Be warned: The review below contains plenty of spoilers about past and present episodes of Billions.
The biggest problem Showtime's Billions has: It's a show that is way too easy to underestimate.
At a time when income inequality and the struggles of the middle class are front-page news, it's tough to lionize a show about a millionaire U.S. attorney in an all-consuming personal and professional grudge match with a billionaire hedge fund owner.
One guy, billionaire "hedgie" Bobby Axelrod (Damian Lewis), is a ruthless, self-made business titan who jumps on a private plane with his buddies to hang out with the band before a Metallica concert. The other guy, U.S. Attorney Chuck Rhoades Jr. (Paul Giamatti), is a scion of old New York money who bunks at the Yale Club when his marriage is on the rocks.
This seems like the definition of 1 percenters' problems dressed up as a TV series.
And yet, Billions succeeds, not only because it's a great drama about compelling characters, but also because it's the TV show about power in America that we all should be watching right now.
For proof, look no further than Sunday's debut of the show's third season, an episode dubbed, "Tie Goes to the Runner." On the surface, it's a story about Axelrod's efforts to keep his company, Axe Capital, in business while fighting prosecution for illegally tanking a stock offering.
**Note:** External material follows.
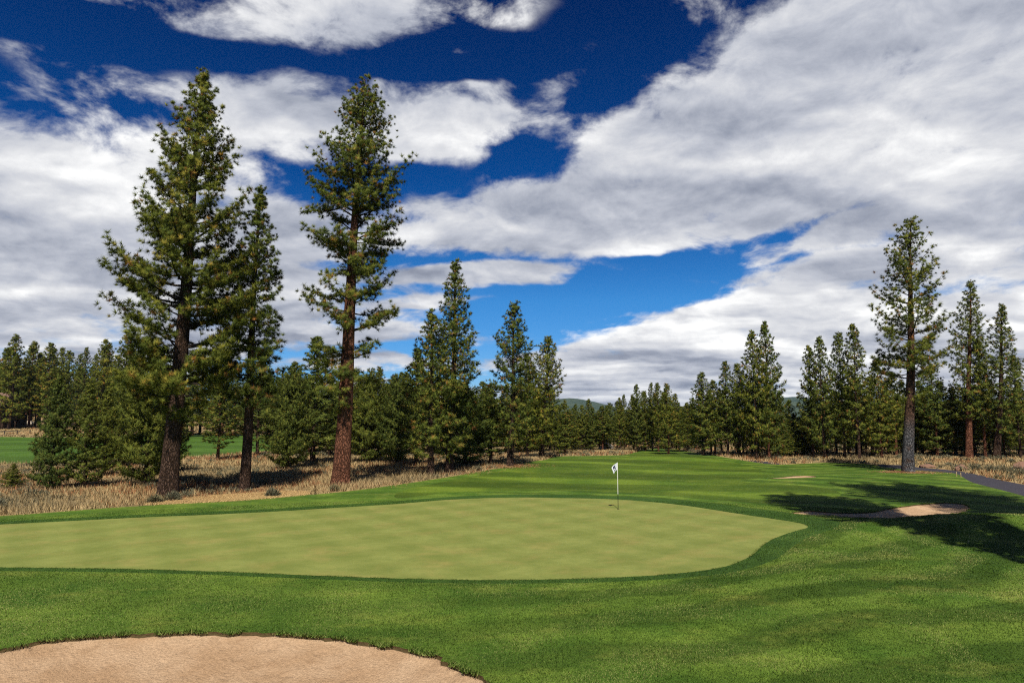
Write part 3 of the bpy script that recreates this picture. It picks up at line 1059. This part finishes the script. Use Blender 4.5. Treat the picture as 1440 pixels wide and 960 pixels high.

As the billionaire works to stay out of jail, the U.S. attorney is covering up the unethical, and possibly illegal, means he used to goad Axelrod into breaking the law in the first place.
It all traces back to the best episode of the show's run: last season's "Golden Frog Time." In that wonderfully crafted episode, we saw Axelrod break the law to crush a business deal backed by the U.S. attorney's father and his best friend, costing them millions.
We didn't learn until the episode's final scenes that Rhoades Jr. had set the whole thing up. In the process, he threw away his father's fortune, his best friend's savings and his own trust fund (a scene where Giamatti seems to be laughing and crying at once, revealing his character's role in it all, ranks as my favorite TV performance in 2017).
Still, despite of all the jockeying to hide their dirty tricks, Sunday's episode was really about something else. What do these men of great ambition and power — guys who consider themselves Masters of the Universe — do when they're forced to cede their authority to someone else?
Rhoades Jr. is brought to heel by a new attorney general, Waylon "Jock" Jeffcoat, played with a Texas twang and deliciously blunt manner by Clancy Brown. Jeffcoat wants his U.S. attorneys to stop chasing more mundane financial crimes — the kind of directive you might expect from an A.G. appointed by a certain New York billionaire elected president, though Donald Trump's name is never mentioned.
Axelrod faces a different dilemma. The government will only unfreeze his assets if he agrees to stop trading until after the trial, turning his newly promoted chief investment officer, Taylor Mason, into the public face of his company. Staffers in the U.S. Attorney's Office don't believe Axelrod will agree to it, until he does, to save his firm.
"When it comes to billionaires — and Bobby Axelrod in particular — the thing you've gotta understand is that they are meat eaters," one prosecutor tells his boss. "The only win they can live with is total. Present and future. ... He expects to get all of it. Everything. That's who he is."
And that is why I really love Billions. It gives us just enough material on the law and finance so we can understand the real story: how the personalities, passions and foibles of these men — and they are almost all white men — shape the world we live in right now.
There are a few problems here. By depicting Axelrod and Rhoades Jr. so brilliantly in command of their worlds, the show does feed the fantasy that men of great wealth and power are usually the smartest guys in the room, which is not necessarily true.
The lack of diversity here can be jarring. The most visible female roles are spouses: Axelrod's wife, Lara, played with fierce independence by Malin Akerman, and Rhoades Jr.'s wife, Wendy, a no-nonsense psychiatrist and in-house performance coach at Axe Capital played by Maggie Siff. Characters of color are mostly on the periphery.
That is why the ascent of brilliant prodigy Taylor Mason, a nonbinary character who doesn't identify as exclusively masculine or feminine — played by nonbinary actor Asia Kate Dillon — is so important. I agree with other critics who say Mason seems to face remarkably little discrimination in a place as bro-heavy as Axe Capital, but it is good to see the show breaking diversity boundaries in one area, including by giving Mason a love interest in a future episode.